**What is being asked**
Repeat exactly the lines from the start of the records below through the line that contains "from mathutils import Vector, noise as mnoise", including both.

**3D scene scripts**
>> Start

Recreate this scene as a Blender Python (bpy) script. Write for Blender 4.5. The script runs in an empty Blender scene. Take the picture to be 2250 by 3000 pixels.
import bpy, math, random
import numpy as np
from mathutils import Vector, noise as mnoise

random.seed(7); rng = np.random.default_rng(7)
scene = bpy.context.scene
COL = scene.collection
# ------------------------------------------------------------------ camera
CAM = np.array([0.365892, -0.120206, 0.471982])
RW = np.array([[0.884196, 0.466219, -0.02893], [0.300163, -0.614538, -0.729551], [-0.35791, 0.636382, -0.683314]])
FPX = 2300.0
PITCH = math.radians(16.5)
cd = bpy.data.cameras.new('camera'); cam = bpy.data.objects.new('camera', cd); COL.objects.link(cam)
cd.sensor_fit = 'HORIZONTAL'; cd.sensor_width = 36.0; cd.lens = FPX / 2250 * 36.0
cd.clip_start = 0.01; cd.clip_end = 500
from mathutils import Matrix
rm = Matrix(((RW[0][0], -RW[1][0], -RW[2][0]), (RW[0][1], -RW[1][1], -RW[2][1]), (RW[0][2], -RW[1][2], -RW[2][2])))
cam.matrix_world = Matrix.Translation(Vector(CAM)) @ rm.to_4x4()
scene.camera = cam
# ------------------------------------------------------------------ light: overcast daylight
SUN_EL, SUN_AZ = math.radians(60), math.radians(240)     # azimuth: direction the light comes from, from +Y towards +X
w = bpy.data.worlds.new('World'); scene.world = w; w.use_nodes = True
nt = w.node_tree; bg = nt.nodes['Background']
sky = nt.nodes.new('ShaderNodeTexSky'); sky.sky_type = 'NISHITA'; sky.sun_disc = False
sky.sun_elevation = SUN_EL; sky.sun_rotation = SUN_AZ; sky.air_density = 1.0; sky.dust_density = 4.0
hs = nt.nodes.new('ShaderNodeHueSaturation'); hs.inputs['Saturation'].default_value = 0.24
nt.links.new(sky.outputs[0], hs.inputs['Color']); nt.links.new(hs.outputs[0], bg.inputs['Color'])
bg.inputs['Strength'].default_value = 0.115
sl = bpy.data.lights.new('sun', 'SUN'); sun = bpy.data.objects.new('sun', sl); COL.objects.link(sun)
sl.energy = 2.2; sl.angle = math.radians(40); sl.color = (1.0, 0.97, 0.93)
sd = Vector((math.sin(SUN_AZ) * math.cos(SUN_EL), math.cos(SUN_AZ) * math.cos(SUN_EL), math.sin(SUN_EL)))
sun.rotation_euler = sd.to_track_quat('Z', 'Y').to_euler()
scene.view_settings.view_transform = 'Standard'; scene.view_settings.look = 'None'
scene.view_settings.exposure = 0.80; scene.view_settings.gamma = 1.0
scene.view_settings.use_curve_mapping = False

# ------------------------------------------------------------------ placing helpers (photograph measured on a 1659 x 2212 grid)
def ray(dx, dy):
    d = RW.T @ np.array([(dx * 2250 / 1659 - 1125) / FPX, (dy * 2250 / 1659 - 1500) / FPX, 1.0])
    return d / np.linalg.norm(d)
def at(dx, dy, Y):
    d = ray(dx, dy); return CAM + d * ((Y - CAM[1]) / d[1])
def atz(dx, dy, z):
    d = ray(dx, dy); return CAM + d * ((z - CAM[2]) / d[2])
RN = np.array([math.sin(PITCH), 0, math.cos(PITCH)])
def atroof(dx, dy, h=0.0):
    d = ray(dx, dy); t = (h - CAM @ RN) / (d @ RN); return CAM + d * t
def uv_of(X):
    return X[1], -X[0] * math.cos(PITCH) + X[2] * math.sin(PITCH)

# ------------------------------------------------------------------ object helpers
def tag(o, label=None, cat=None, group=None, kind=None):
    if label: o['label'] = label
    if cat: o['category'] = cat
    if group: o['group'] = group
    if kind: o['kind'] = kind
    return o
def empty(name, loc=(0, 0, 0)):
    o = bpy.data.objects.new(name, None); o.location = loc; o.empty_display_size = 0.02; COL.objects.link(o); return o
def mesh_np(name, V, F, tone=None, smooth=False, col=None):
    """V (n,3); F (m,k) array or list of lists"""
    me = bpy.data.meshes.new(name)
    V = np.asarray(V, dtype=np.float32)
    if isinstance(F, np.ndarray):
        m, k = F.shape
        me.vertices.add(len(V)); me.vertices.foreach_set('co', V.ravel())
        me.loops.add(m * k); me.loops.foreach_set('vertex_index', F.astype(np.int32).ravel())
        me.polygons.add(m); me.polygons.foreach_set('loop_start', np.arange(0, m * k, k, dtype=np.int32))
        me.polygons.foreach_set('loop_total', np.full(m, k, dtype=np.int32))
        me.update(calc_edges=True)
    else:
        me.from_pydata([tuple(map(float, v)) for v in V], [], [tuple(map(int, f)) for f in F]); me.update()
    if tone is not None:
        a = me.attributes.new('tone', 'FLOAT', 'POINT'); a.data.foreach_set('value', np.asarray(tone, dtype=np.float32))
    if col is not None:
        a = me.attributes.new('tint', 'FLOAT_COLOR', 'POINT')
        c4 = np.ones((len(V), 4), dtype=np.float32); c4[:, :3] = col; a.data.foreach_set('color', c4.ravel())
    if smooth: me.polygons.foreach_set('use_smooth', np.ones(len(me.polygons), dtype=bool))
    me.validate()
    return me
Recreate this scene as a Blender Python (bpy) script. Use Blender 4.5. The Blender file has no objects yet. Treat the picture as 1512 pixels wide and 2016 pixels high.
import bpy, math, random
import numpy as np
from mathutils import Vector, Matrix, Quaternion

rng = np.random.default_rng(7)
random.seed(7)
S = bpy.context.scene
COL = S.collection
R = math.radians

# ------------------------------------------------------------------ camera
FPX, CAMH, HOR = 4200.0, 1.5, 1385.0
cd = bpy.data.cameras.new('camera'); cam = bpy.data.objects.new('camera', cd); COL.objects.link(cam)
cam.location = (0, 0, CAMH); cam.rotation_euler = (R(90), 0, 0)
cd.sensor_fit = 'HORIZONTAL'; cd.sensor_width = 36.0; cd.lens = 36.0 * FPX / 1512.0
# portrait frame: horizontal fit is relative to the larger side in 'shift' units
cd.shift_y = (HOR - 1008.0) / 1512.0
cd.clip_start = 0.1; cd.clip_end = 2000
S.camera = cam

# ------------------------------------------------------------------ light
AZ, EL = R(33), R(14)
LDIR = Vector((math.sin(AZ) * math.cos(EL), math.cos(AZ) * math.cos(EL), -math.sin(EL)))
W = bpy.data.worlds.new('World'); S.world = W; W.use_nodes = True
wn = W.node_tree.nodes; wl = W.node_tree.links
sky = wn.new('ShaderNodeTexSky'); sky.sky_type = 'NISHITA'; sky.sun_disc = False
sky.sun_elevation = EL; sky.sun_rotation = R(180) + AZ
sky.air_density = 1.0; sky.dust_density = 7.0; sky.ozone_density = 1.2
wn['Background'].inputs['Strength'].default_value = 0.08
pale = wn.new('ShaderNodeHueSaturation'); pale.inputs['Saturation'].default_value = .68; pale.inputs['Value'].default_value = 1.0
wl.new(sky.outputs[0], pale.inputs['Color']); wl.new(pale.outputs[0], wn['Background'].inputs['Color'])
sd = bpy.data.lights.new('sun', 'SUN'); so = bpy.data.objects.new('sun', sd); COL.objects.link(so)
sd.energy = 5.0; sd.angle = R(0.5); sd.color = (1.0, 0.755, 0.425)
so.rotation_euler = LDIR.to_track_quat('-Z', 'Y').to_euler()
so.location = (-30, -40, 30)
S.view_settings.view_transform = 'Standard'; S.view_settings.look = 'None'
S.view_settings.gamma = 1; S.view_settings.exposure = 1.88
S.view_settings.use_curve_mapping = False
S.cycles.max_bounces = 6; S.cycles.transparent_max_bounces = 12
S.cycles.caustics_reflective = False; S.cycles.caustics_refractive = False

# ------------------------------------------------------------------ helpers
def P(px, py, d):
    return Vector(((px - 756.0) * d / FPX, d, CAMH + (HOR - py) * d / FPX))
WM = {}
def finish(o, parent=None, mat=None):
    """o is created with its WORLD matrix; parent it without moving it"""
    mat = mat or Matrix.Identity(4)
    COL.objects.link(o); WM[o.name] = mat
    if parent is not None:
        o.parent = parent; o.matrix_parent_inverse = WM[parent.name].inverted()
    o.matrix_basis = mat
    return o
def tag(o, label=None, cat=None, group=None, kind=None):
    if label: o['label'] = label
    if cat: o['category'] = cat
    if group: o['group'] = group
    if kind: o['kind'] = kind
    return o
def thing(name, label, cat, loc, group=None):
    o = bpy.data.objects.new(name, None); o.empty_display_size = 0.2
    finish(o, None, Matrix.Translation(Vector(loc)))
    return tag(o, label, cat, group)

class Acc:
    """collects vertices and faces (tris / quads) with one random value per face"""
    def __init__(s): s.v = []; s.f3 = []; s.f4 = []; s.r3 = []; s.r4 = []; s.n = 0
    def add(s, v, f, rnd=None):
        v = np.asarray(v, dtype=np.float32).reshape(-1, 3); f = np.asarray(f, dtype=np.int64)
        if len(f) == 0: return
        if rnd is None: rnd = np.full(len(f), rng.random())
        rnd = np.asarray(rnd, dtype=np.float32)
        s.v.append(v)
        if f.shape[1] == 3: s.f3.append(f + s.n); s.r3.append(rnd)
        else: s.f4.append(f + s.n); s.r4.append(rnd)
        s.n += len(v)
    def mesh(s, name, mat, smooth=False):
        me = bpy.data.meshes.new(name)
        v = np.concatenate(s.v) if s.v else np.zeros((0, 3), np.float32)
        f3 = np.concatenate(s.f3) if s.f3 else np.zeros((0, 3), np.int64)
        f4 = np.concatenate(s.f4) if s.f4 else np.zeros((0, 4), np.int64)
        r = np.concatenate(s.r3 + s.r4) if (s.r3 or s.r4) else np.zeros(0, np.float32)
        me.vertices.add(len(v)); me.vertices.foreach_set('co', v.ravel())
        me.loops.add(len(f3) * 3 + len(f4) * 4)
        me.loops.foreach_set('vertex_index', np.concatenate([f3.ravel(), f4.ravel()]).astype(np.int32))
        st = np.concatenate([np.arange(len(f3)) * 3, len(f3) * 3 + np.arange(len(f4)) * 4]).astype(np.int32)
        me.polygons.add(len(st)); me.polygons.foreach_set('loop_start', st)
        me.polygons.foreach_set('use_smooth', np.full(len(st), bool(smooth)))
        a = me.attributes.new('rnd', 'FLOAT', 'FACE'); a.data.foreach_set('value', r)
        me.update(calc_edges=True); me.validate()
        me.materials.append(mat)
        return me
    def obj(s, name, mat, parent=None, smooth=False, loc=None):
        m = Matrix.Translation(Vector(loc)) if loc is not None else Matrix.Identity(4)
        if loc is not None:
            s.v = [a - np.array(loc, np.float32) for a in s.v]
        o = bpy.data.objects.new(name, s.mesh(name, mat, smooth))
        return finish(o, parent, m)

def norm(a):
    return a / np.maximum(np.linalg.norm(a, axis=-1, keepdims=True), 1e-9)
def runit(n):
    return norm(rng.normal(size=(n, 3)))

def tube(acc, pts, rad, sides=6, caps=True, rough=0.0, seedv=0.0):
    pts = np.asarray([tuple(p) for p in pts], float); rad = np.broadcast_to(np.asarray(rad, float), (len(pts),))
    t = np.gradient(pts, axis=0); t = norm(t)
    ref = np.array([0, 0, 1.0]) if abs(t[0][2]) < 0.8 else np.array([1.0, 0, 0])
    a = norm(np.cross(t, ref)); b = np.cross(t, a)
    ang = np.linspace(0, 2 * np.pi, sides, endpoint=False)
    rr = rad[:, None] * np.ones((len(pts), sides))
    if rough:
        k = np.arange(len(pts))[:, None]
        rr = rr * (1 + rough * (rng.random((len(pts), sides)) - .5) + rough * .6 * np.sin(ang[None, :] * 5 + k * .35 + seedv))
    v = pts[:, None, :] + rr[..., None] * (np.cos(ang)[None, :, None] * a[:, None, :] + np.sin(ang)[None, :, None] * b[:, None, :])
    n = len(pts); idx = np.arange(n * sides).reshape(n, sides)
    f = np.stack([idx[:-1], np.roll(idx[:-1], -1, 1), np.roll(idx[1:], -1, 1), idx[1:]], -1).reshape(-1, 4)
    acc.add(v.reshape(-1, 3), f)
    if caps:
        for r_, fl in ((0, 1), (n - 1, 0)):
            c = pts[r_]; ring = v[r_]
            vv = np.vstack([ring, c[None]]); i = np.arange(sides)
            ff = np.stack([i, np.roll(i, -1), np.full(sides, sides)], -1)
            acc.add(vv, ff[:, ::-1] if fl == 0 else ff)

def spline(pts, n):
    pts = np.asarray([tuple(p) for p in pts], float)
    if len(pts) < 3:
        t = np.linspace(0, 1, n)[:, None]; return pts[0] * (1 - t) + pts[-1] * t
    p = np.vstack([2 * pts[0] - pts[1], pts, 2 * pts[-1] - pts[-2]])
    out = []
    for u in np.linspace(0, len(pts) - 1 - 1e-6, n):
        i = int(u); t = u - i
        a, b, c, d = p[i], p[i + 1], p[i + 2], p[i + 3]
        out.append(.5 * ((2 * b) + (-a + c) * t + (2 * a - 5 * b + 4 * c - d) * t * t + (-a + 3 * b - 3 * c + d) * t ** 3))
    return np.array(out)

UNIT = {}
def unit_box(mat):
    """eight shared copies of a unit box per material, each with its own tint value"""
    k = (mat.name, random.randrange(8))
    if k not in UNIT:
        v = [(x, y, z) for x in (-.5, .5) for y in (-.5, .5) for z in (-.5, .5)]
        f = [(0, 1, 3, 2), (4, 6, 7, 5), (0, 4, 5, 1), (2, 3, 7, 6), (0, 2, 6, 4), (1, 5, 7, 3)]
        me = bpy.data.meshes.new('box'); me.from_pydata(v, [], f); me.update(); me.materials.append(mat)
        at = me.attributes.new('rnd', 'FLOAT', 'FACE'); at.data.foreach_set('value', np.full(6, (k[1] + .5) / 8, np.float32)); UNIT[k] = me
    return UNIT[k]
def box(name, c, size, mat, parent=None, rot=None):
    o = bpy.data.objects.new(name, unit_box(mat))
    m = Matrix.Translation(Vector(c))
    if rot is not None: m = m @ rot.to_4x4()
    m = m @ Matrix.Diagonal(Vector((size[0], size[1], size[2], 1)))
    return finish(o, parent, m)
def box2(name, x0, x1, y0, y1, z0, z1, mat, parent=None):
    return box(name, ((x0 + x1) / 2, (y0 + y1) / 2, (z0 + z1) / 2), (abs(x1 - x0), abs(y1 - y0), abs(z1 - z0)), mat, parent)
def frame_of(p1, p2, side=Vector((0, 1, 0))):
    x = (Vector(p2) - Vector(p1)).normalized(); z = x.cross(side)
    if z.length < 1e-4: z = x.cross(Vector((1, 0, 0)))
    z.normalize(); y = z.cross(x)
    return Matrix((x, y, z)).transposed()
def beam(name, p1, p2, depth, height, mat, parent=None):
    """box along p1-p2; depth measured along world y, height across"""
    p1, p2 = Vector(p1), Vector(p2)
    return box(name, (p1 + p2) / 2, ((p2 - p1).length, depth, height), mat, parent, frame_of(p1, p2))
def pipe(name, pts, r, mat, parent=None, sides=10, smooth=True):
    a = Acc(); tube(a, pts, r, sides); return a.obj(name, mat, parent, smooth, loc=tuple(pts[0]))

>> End

**Answer in full**
Recreate this scene as a Blender Python (bpy) script. Write for Blender 4.5. The script runs in an empty Blender scene. Take the picture to be 2250 by 3000 pixels.
import bpy, math, random
import numpy as np
from mathutils import Vector, noise as mnoise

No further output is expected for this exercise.